Something that did change today is the cost of repairs halved. Previously it was the same as construction. If a module cost 400CR and took 25% damage, it cost 100CR to fix. Now it’s 50CR. Why the change?

Well in practice, repairs are reasonably rare. It takes time for ships to retreat, especially cruisers, and in battle, by the time you realise your fleet is screwed, the chances of all of them managing to turn 180 degrees and warp out are quite low. You often lose half the fleet during the retreat, unless you make an instant judgement at the first sign of the enenmy, and call an instant withdrawal. Combined with this, there is is the issue of repair yards. Not every system has them, so the damaged ships need to make a few warp jumps back to the nearest connected repair yard, before they get fixed up. By the time you do this, you might as well build new ships.

So….. Repairs will be cheaper than new build. I think it balances out better this way, and it makes sense in gameplay terms anyway. The real frustration should be logistics, and having retreated and thus given up territory, rather than resenting the cost of repairs. I’m aiming for a ‘company of heroes’ style mechanic, where its sensible to retreat and fight another day, if outgunned.

Ransomware cheap DLC

I was looking at a certain games portals ‘new releases’ list recently and saw tons of tiny bits of DLC for under 3 dollars.

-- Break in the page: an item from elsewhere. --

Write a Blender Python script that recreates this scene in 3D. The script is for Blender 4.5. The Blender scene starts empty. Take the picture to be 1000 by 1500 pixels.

Very cheap. I assume that this stuff makes money, or at least breaks even.

It got me thinking about the possibility of similar priced DLC for GSB. I’m not especially keen to do any more fully fledged expansion packs. I did three, and you’d be surprised how much work is involved in adding new weapon types and modules. The game is hugely involved now. The weapons for the order took ages to balance. The swarm was easier, but they still took a while.

Right now, I’m 100% dedicated to the GSB campaign game, which is horribly complex to code (yet pretty simple to play, it’s not galciv or anything like it). As a result, I’m not about to make any new module types or other gameplay-affecting stuff.

But then… is there a market for just new ships hulls? Either more hulls for the existing races, or maybe another new race, but one with no specific new tech. Just new visual shiny basically. Would people be interested? To do a whole new race costs a lot in artist time (and some cliff-time for the damage textures)., but if I could find a way to make it break-even, I’d do it. I love designing the ideas for new ships. It’s mostly artist work, so I can keep working on the campaign.

Has anyone ever run, partaken in, or seen a ransomware model working? The idea is that people pledge money (and actually hand it over, it’s not just a promise) to a third party. When that amount reaches $X, the product is produced, and released (presumably for free?) and the developer gets the money. Kind of like donations, but with a target.  If the limit isn’t reached, I assume the people get their money back. I hear people talk about this idea, but I’ve never seen it happen. have you?